NoisePoesien- zeitkratzer und Keiji Haino in der Jahrhunderthalle Bochum

Im Mai 1968, auf dem Höhepunkt einer persönlichen Krise, schrieb Karlheinz Stockhausen den Zyklus Aus den sieben Tagen. Statt einer konventionellen Partitur verfasste Stockhausen Handlungsanweisungen wie „Spiele einen Ton / Spiele ihn so lange / bist du spürst / daß Du aufhören sollst // Spiele wieder einen Ton / Spiele ihn so lange bist Du spürst daß Du aufhören sollst // und so weiter …“. Mit dieser Form von Textkompositionen, die an vielen Stellen den Einfluss fernöstlicher Spiritualität erkennen lassen, eröffnete Stockhausen den Musikern ein weites Feld für Improvisationen und die Entfaltung ihrer Subjektivität.

Auf eben diesem Feld der intuitiven Musik tummelte sich am 04. September 2011 im Rahmen der Ruhrtriennale das 1997 von dem Pianisten Reinhold Friedl gegründete Ensemble zeitkratzer. Dieses neunköpfige Kollektiv hat sich auf Avantgardemusik sowie die Umformung elektronischer Musik spezialisiert und zählt neben Kompositionen von John Cage und Lou Reed auch Werke von Throbbing Gristle und Whitehouse zu seinem Repertoire. Im Verlauf seines Bestehens gelang es dem Ensemble, eine eigene Form von Crossover zu entwickeln, mit der es die engen Grenzen der sich elitär gebärdenden Neue-Musik-Szene aufbricht und in Kooperationen mit anderen Klangvisionären in neue musikalische Welten vordringt. In Bochum wurden zeitkratzer unterstützt von dem japanischen Multiinstrumentalisten, Performancekünstler und radikalen Vertreter der Noisemusik Keiji Haino, der sich an diesem Abend jedoch ausschließlich auf den Einsatz seiner Stimme beschränkte. Gemeinsam schufen zeitkratzer und Haino eine eindringliche Neuinterpretation einiger Passagen von Aus den sieben Tagen, die mal von zerbrechlich-luftiger Zartheit war und mal eine brachiale Wucht entfaltete, als wollten die Musiker die Mauern der altehrwürdigenden Industriearchitektur zum Einsturz bringen.

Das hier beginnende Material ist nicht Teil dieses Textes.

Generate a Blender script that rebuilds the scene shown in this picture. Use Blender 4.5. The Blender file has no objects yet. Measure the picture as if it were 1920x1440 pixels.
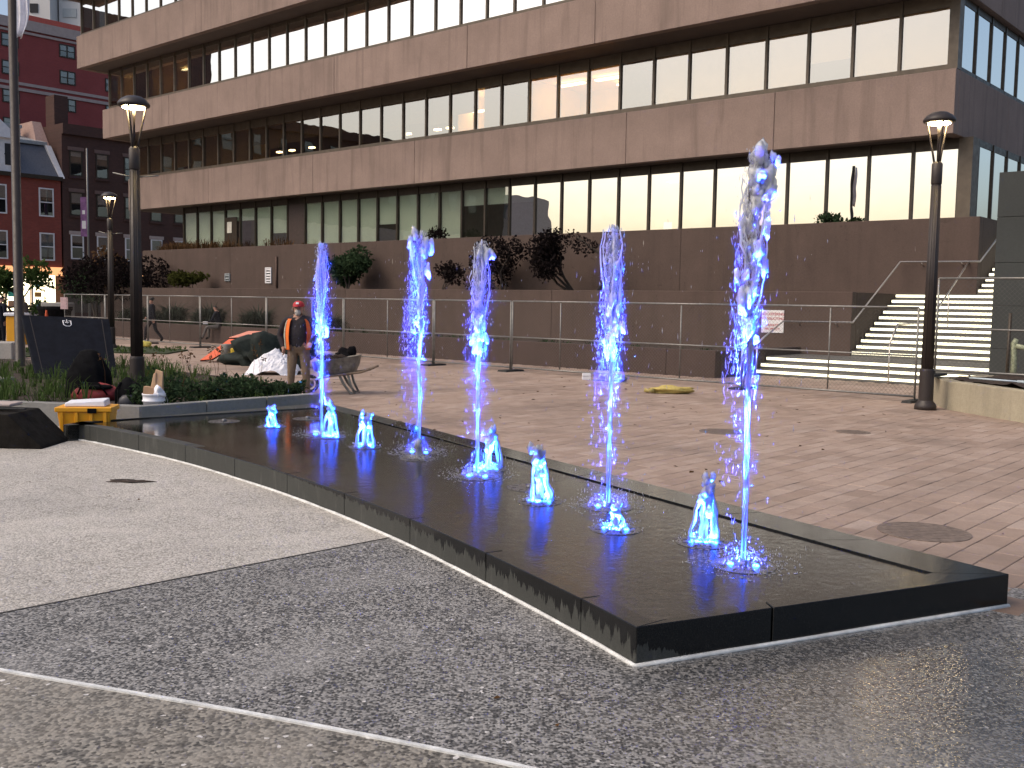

Im zweiten Teil des Konzerts präsentierten zeitkratzer und Haino gemeinsam erarbeitete Kompositionen, womit eine Kooperation ihre Fortsetzung fand, die 2005 und 2006 mit Konzerten in Berlin und Wien begonnen hatte. Die präsentierten Werke lassen sich durchaus als zeitgenössische Antwort auf die Arbeiten Stockhausens begreifen. Hatte Haino im ersten Teil des Abends seine Stimme noch eher zurückhaltend eingesetzt und sich vornehmlich auf die Erzeugung sonorer Brummtöne beschränkt, schöpfte er nun seine stimmlichen Möglichkeiten in ihrer ganzen Bandbreite aus. Passend zum diesjährigen Ruhrtriennale-Motto “Urmomente“ lieferte Haino mit seinen Vokaleinlagen die Urlaute, in denen Elemente traditioneller japanischer Musik ebenso nachklingen wie der Gesang buddhistischer Mönche oder die Schreie von Kendokämpfern. Zusammen mit dem von den zeitkratzer-Musikern gewobenen Klangteppich ergab sich ein harmonisches Ganzes von anschwellender Intensität, das über die Zuhörer hereinbrach und mit dem ganzen Körper erfahrbar war. Die von den Veranstaltern vor Konzertbeginn verteilten Ohrenstöpsel konnten dieses Hörerlebnis eigentlich nur schmälern.

Die von zeitkratzer und Keiji Haino dargebotene Interpretation der Werke Karlheinz Stockhausens zeigte deutlich, wie frisch die Kompositionen des Maestros aus Kürten auch über vierzig Jahre nach ihrer Entstehung immer noch klingen. Weit davon entfernt, Produkte einer Avantgarde zu sein, die sich längst überlebt hat und nur noch für musikhistorische Klassifizierungen taugt, tragen sie ein Potential in sich, das es immer wieder neu zu entdecken und zu erhören gilt. Bleibt zu hoffen, dass wir in absehbarer Zeit den gesamten Zyklus Aus den sieben Tagen aus der Werkstatt von zeitkratzer zu hören bekommen.